Britain has secretly blacklisted at least 60 Russian officials implicated in the 2009 prison death of lawyer Sergei Magnitsky, a British media report said Sunday.
The move would replicate a measure taken by the United States in July that prompted the Russian Foreign Ministry to draw up a blacklist of U.S. officials in retaliation.
If the British move is confirmed, it could strain relations after a whistle-stop visit to Russia by Prime Minister David Cameron last month that saw the signing of $340 million in business deals. The visit marked the highest-level British-Russian talks in Moscow since 2006.
The Observer newspaper reported that British officials introduced the blacklist secretly in order not to damage ties between Moscow and London.
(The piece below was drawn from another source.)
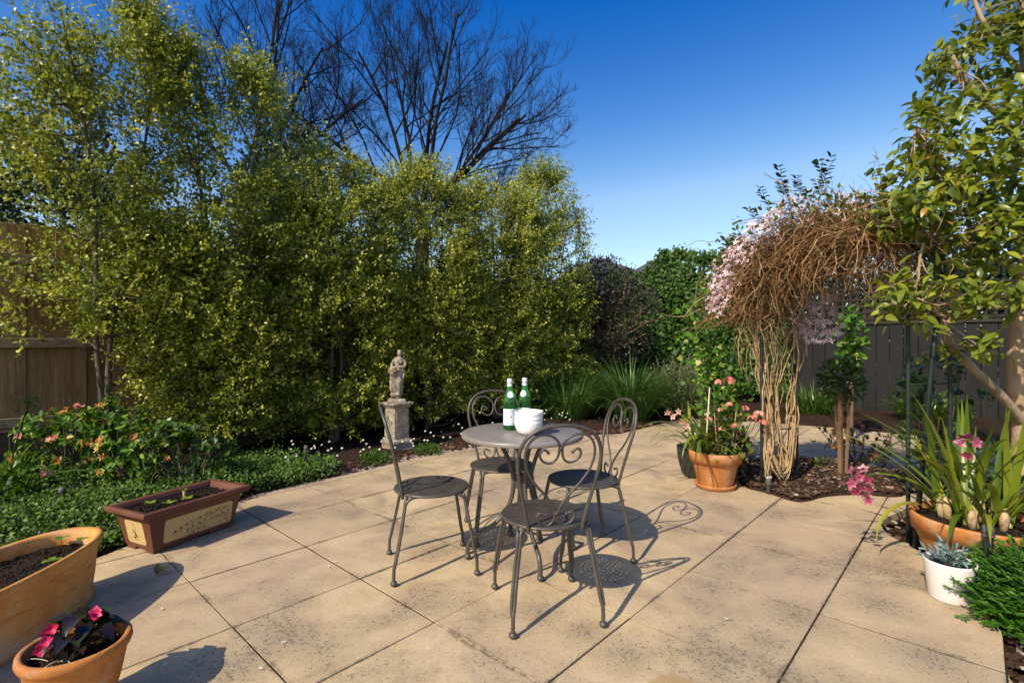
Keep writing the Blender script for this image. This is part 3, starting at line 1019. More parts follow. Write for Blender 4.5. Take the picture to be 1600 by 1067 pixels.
def make_statue():
    S = thing('garden_statue', 'grey stone statue of a draped figure holding a basket', 'statue', (PX, PY, PZ + .5585), ROT_A - R(30))
    sq_lathe([(.092, 0), (.092, .022), (.082, .028), (.082, .038)], 'statue_plinth', MAT['stone'], S)
    m = MB()
    Rt = lambda e: Matrix.Rotation(e[0], 3, 'X') @ Matrix.Rotation(e[1], 3, 'Y') @ Matrix.Rotation(e[2], 3, 'Z')
    # rocky mound
    for k in range(26):
        a = random.uniform(0, 6.28); r = random.uniform(.0, .055)
        m.sphere((r * math.cos(a), r * math.sin(a), random.uniform(.04, .095)), random.uniform(.022, .038), 8, 6)
    # draped skirt, contrapposto
    sk = [(.0, .0, .09, .058, .050), (.004, 0, .15, .060, .052), (.008, -.004, .22, .062, .052), (.012, -.006, .28, .064, .052), (.012, -.004, .33, .058, .048), (.008, 0, .365, .045, .040)]
    V, F = [], []
    seg = 28
    for (x, y, z, rx, ry) in sk:
        for j in range(seg):
            a = 2 * math.pi * j / seg
            fold = 1 + .10 * math.sin(a * 6 + z * 16) * (1 - (z - .09) / .4) + .05 * math.sin(a * 11 - z * 20)
            V.append((x + rx * fold * math.cos(a), y + ry * fold * math.sin(a), z))
    for i in range(len(sk) - 1):
        for j in range(seg):
            k = (j + 1) % seg
            F.append((i * seg + j, i * seg + k, (i + 1) * seg + k, (i + 1) * seg + j))
    F += [tuple(reversed(range(seg))), tuple((len(sk) - 1) * seg + j for j in range(seg))]
    m.add(V, F)
    # legs showing through the cloth, knee forward
    m.tube([(.02, -.02, .30), (.026, -.052, .225), (.018, -.040, .15), (.012, -.05, .09)], [.036, .031, .024, .018], 10)
    m.tube([(-.02, -.01, .30), (-.022, -.022, .2), (-.018, -.02, .09)], [.034, .028, .02], 10)
    m.sphere((.012, -.062, .088), .018, 8, 6, (1, 1.6, .7)); m.sphere((-.02, -.035, .086), .018, 8, 6, (1, 1.6, .7))
    # torso, leaning, chest, shoulders
    m.tube([(.008, 0, .34), (.012, .002, .385), (.018, .004, .43), (.026, 0, .465), (.030, -.002, .492)], [.043, .040, .046, .047, .022], 14)
    m.sphere((.008, -.030, .448), .019, 8, 6); m.sphere((.044, -.030, .446), .019, 8, 6)
    m.tube([(-.020, 0, .468), (.03, .003, .478), (.074, 0, .466)], [.022, .03, .023], 10)
    # neck and head, bowed to the side
    m.tube([(.030, -.002, .485), (.030, -.010, .515)], [.017, .015], 10)
    m.sphere((.030, -.018, .540), .030, 14, 10, (.84, 1.0, 1.12), Rt((.35, .1, 0)))
    m.sphere((.031, -.008, .551), .031, 12, 8, (.95, 1, .9))          # hair
    m.sphere((.029, .022, .536), .013, 8, 6)                           # bun
    m.sphere((.030, -.050, .535), .005, 6, 5, (.8, 1, 1.6))            # nose
    m.sphere((.030, -.043, .519), .006, 6, 5)                          # chin
    # arms folded towards the basket
    m.tube([(.074, 0, .466), (.092, -.022, .415), (.070, -.062, .385), (.02, -.078, .392), (-.015, -.074, .398)], [.020, .018, .016, .013, .010], 10)
    m.tube([(-.020, 0, .466), (-.052, -.018, .425), (-.060, -.050, .395), (-.040, -.075, .385)], [.020, .018, .015, .011], 10)
    for k in range(4):
        m.tube([(-.010, -.070 - .004 * k, .400 - .006 * k), (-.028, -.082 - .002 * k, .396 - .007 * k), (-.036, -.084, .388 - .007 * k)], .0042, 6)
    m.tube([(-.012, -.066, .404), (-.018, -.062, .412)], .0045, 6)
    # basket of fruit on the hip
    m.lathe([(.001, .30), (.028, .30), (.036, .345), (.040, .368), (.042, .372)], 16, (-.052, -.062, 0))
    for k in range(9):
        a = k * .7; r = .022 if k else 0
        m.sphere((-.052 + r * math.cos(a), -.062 + r * math.sin(a), .378), .014, 7, 5)
    # falling cloth beside the basket
    for k in range(5):
        x = -.062 + k * .014
        m.tube([(x, -.055, .31), (x - .006, -.048, .22), (x + .004, -.046, .12)], [.014, .016, .018], 8)
    m.tube([(.06, -.01, .36), (.072, -.02, .30), (.062, -.03, .24)], [.016, .02, .012], 8)
    o = m.build('figure', MAT['stone'], None)
    md = o.modifiers.new('r', 'REMESH'); md.mode = 'VOXEL'; md.voxel_size = .0065
    sm = o.modifiers.new('s', 'SMOOTH'); sm.factor = .5; sm.iterations = 2
    dg = bpy.context.evaluated_depsgraph_get()
    me = bpy.data.meshes.new_from_object(o.evaluated_get(dg))
    bpy.data.objects.remove(o)
    for v in me.vertices:
        n = noise.noise(v.co * 60) * .0035 + noise.noise(v.co * 160) * .0015
        v.co += v.normal * n
    f = link_mesh('figure', me, MAT['stone'], S, True)
    return S
make_statue()

# ================================================================== foliage materials
LM = dict(
    hedge=leaf_mat('hedge_leaf', [(0, (.050, .080, .013)), (.4, (.20, .25, .028)), (.8, (.37, .40, .048)), (1, (.56, .52, .10))], .36, .40, .4),
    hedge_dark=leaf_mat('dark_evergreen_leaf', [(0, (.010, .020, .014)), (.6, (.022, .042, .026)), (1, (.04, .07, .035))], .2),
    ivy=leaf_mat('ivy_leaf', [(0, (.022, .055, .012)), (.6, (.055, .125, .018)), (1, (.12, .20, .03))], .25, .5, .25),
    camellia=leaf_mat('camellia_leaf', [(0, (.050, .095, .014)), (.5, (.19, .235, .023)), (.85, (.34, .36, .035)), (.96, (.34, .31, .03)), (1, (.38, .22, .03))], .36, .34, .4),
    ground=leaf_mat('groundcover_leaf', [(0, (.038, .085, .017)), (.6, (.11, .195, .036)), (1, (.24, .32, .08))], .28, .5, .2),
    strap=leaf_mat('strap_leaf', [(0, (.020, .055, .012)), (.5, (.055, .125, .016)), (.85, (.13, .19, .02)), (1, (.28, .27, .03))], .3, .3, .45),
    orchid=leaf_mat('orchid_leaf', [(0, (.055, .10, .012)), (.5, (.115, .175, .016)), (.85, (.23, .26, .022)), (1, (.36, .30, .04))], .3, .3, .45),
    lomandra=leaf_mat('grass_clump_blade', [(0, (.028, .070, .020)), (.6, (.075, .155, .032)), (1, (.16, .23, .05))], .3, .35, .4),
    rosemary=leaf_mat('rosemary_needle', [(0, (.06, .085, .035)), (.6, (.14, .17, .07)), (1, (.26, .27, .12))], .2),
    azalea=leaf_mat('azalea_leaf', [(0, (.030, .085, .012)), (.55, (.085, .20, .020)), (.85, (.22, .31, .035)), (1, (.50, .44, .16))], .3, .5, .22),
    citrus=leaf_mat('glossy_shrub_leaf', [(0, (.022, .05, .012)), (.6, (.055, .11, .018)), (1, (.19, .25, .035))], .28, .4, .3),
    fern=leaf_mat('ferny_leaf', [(0, (.028, .090, .010)), (.6, (.065, .175, .016)), (1, (.13, .26, .03))], .35, .4, .35),
    rose=leaf_mat('rose_leaf', [(0, (.030, .065, .012)), (.6, (.075, .125, .018)), (1, (.20, .22, .03))], .3, .35, .4),
    dry=leaf_mat('bronze_leaf', [(0, (.05, .035, .018)), (.5, (.10, .075, .03)), (1, (.22, .14, .04))], .25),
    bushdark=leaf_mat('dusky_bush_leaf', [(0, (.022, .022, .018)), (.6, (.045, .042, .030)), (1, (.10, .085, .04))], .2),
    begonia=leaf_mat('dark_begonia_leaf', [(0, (.016, .012, .008)), (.6, (.035, .018, .012)), (1, (.03, .045, .018))], .1, .18, .6),
    silver=leaf_mat('silver_succulent_leaf', [(0, (.10, .15, .145)), (.6, (.18, .25, .235)), (1, (.30, .38, .36))], .1, .6, .2),
    pinkf=leaf_mat('pale_pink_petal', [(0, (.62, .34, .42)), (.4, (.78, .58, .62)), (1, (.86, .80, .80))], .3, .6, .2, (1, .9, .9)),
    redpink=leaf_mat('coral_petal', [(0, (.58, .14, .12)), (.5, (.72, .27, .22)), (1, (.80, .48, .38))], .3, .6, .2, (1, .8, .7)),
    orange=leaf_mat('faded_orange_petal', [(0, (.36, .13, .03)), (.6, (.55, .24, .06)), (1, (.65, .38, .14))], .25, .6, .2, (1, .8, .6)),
    orchidf=leaf_mat('magenta_orchid_petal', [(0, (.32, .05, .10)), (.5, (.47, .11, .19)), (1, (.66, .32, .38))], .3, .45, .3, (1, .8, .9)),
    orchidpale=leaf_mat('salmon_orchid_petal', [(0, (.55, .22, .18)), (.5, (.68, .38, .30)), (1, (.78, .55, .45))], .3, .45, .3, (1, .8, .8)),
    hotpink=leaf_mat('hot_pink_petal', [(0, (.70, .02, .10)), (.5, (.80, .05, .18)), (1, (.85, .16, .32))], .3, .45, .3, (1, .7, .8)),
    white=leaf_mat('white_petal', [(0, (.45, .41, .36)), (1, (.66, .64, .58))], .2, .6, .2, (1, 1, 1)),
)
def add_twigs(mb, P, D, L, r, sides=3, seg=3, wob=.15):
    for p, d, l in zip(P, D, L):
        q = [p]
        for k in range(seg):
            d = unit(d + RNG.normal(size=3) * wob)
            q.append(q[-1] + d * l / seg)
        mb.tube(q, np.linspace(r, r * .35, seg + 1), sides, False)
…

British lawmaker Chris Bryant said the visa ban had been confirmed to him by Immigration Minister Damian Green, the report said. "From conversations with Damian Green I took it that these people would not be welcomed, it seems now as if there is a secret ban on this list of people," Bryant was quoted as saying.
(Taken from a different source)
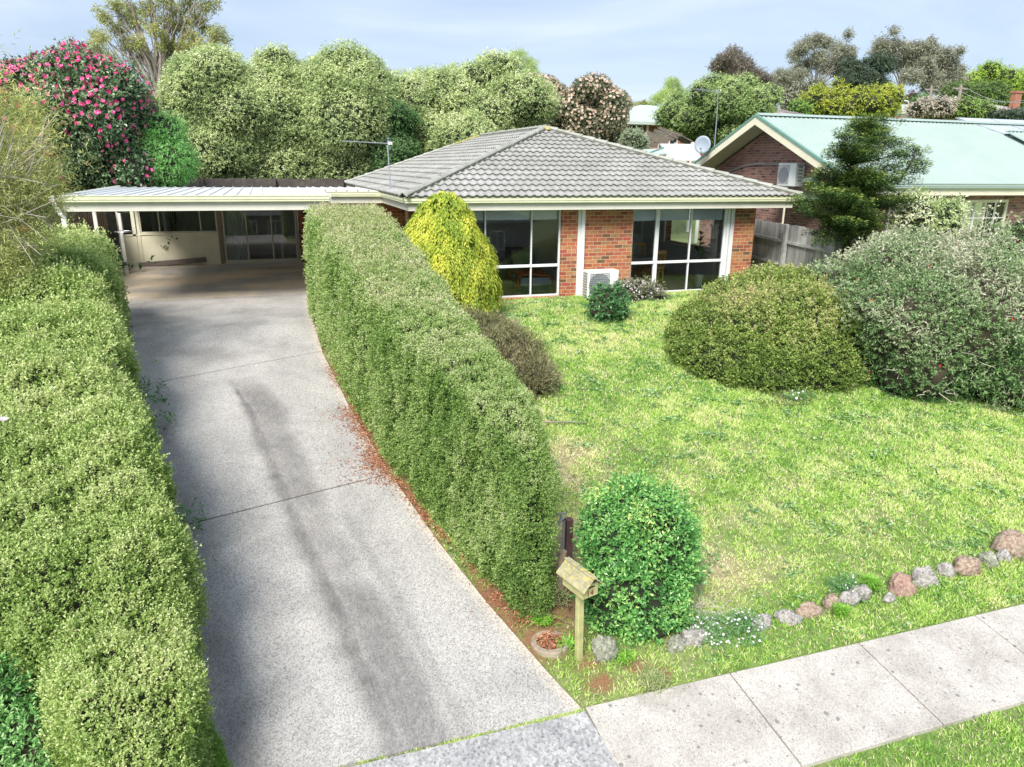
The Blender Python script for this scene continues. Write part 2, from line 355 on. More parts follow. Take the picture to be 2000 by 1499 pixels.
def bare_np(X, Y):
    P = np.stack([X, Y, 0*X], 1); n = sn(P, 2.2, 9, 3); b = np.zeros(len(X))
    for cx, cy, rx, ry in ((2.62, 5.42, .18, .12), (2.62, 5.15, .16, .1), (3.05, 5.25, .12, .1), (3.2, 5.1, .13, .09), (2.45, 6.3, .3, .7), (2.0, 6.4, .22, .8), (1.5, 8.4, .22, 1.5), (2.35, 5.8, .35, .35), (2.9, 6.4, .4, .5), (1.2, 11., .2, 2.5)):
        b = np.maximum(b, np.exp(-(((X-cx)/rx)**2+((Y-cy)/ry)**2)**1.5)*(1+.6*n))
    return np.clip(b, 0, 1)
m, N_, L_, p = mat('lawn'); P_ = pos(N_)
a1 = N_.new('ShaderNodeAttribute'); a1.attribute_name = 'dry'; a2 = N_.new('ShaderNodeAttribute'); a2.attribute_name = 'bare'
n1 = noise(N_, L_, P_, 9, 6, .7); n2 = noise(N_, L_, P_, 60, 3)
rg = ramp(N_, [(.3, (.06, .13, .018)), (.55, (.12, .22, .035)), (.75, (.2, .3, .06))]); L_.new(n1.outputs['Fac'], rg.inputs[0])
rd_ = ramp(N_, [(.3, (.22, .19, .1)), (.7, (.45, .38, .24))]); L_.new(n1.outputs['Fac'], rd_.inputs[0])
c = mixc(N_, L_, a1.outputs['Fac'], rg.outputs[0], rd_.outputs[0])
rs = ramp(N_, [(.3, (.16, .07, .035)), (.7, (.33, .15, .08))]); L_.new(n2.outputs['Fac'], rs.inputs[0])
c = mixc(N_, L_, a2.outputs['Fac'], c, rs.outputs[0]); L_.new(c, p.inputs['Base Color']); p.inputs['Roughness'].default_value = .95
bump(N_, L_, n2.outputs['Fac'], p, .6, .02); MLAWN = m
MGRASS = leaf('grass_blades', [(.06, .17, .025), (.13, .29, .04), (.23, .4, .06), (.36, .5, .12), (.52, .52, .27), (.58, .49, .34)], .35, .5, .3)
# ------------------------------------------------------------------ ground: one sheet out to the horizon
def axis(segs):
    o = []
    for a, b, st in segs: o.append(np.arange(a, b, st))
    return np.unique(np.round(np.concatenate(o+[[segs[-1][1]]]), 4))
gx = axis([(-400, -60, 20), (-60, -8, 4), (-8, 1, .5), (1, 14, .1), (14, 60, 2), (60, 400, 20)])
gy = axis([(-260, -40, 20), (-40, 3, 1), (3, 17.5, .1), (17.5, 34, .5), (34, 140, 4), (140, 900, 40)])
GX, GY = np.meshgrid(gx, gy); X = GX.ravel(); Y = GY.ravel()
nx, ny = len(gx), len(gy); i = np.arange(ny-1)[:, None]; j = np.arange(nx-1)[None]; a = (i*nx+j).ravel()
Z = zg(X, Y)-.02+.012*sn(np.stack([X, Y, 0*X], 1), .6, 3, 3)*((Y < 17) & (Y > 5))
np_mesh('ground', np.stack([X, Y, Z], 1), np.stack([a, a+1, a+1+nx, a+nx], 1), MLAWN, None, None, True,
        {'dry': ('POINT', dry_np(X, Y)), 'bare': ('POINT', bare_np(X, Y))}); tag(bpy.data.objects['ground'], kind='structure')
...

A spokesman for the British Embassy in Moscow did not respond to repeated calls to his cell phone Sunday.
British-Russian relations sank to post-Soviet lows after the 2006 poisoning death of former FSB agent Alexander Litvinenko in London and the Russian government's subsequent refusal to extradite Britain's prime suspect, State Duma Deputy Andrei Lugovoi.
U.S. politicians, including Senator John McCain, have called on the British government to introduce visa bans and asset freezes on officials linked to Magnitsky's death.
Hermitage Capital, the investment fund that employed Magnitsky, said in a statement that the documents revealed by the Observer report show that "a number of government officials and Russian criminals named by Sergei Magnitsky as perpetrators of the $230 million theft have regularly traveled to the U.K. in the last five years."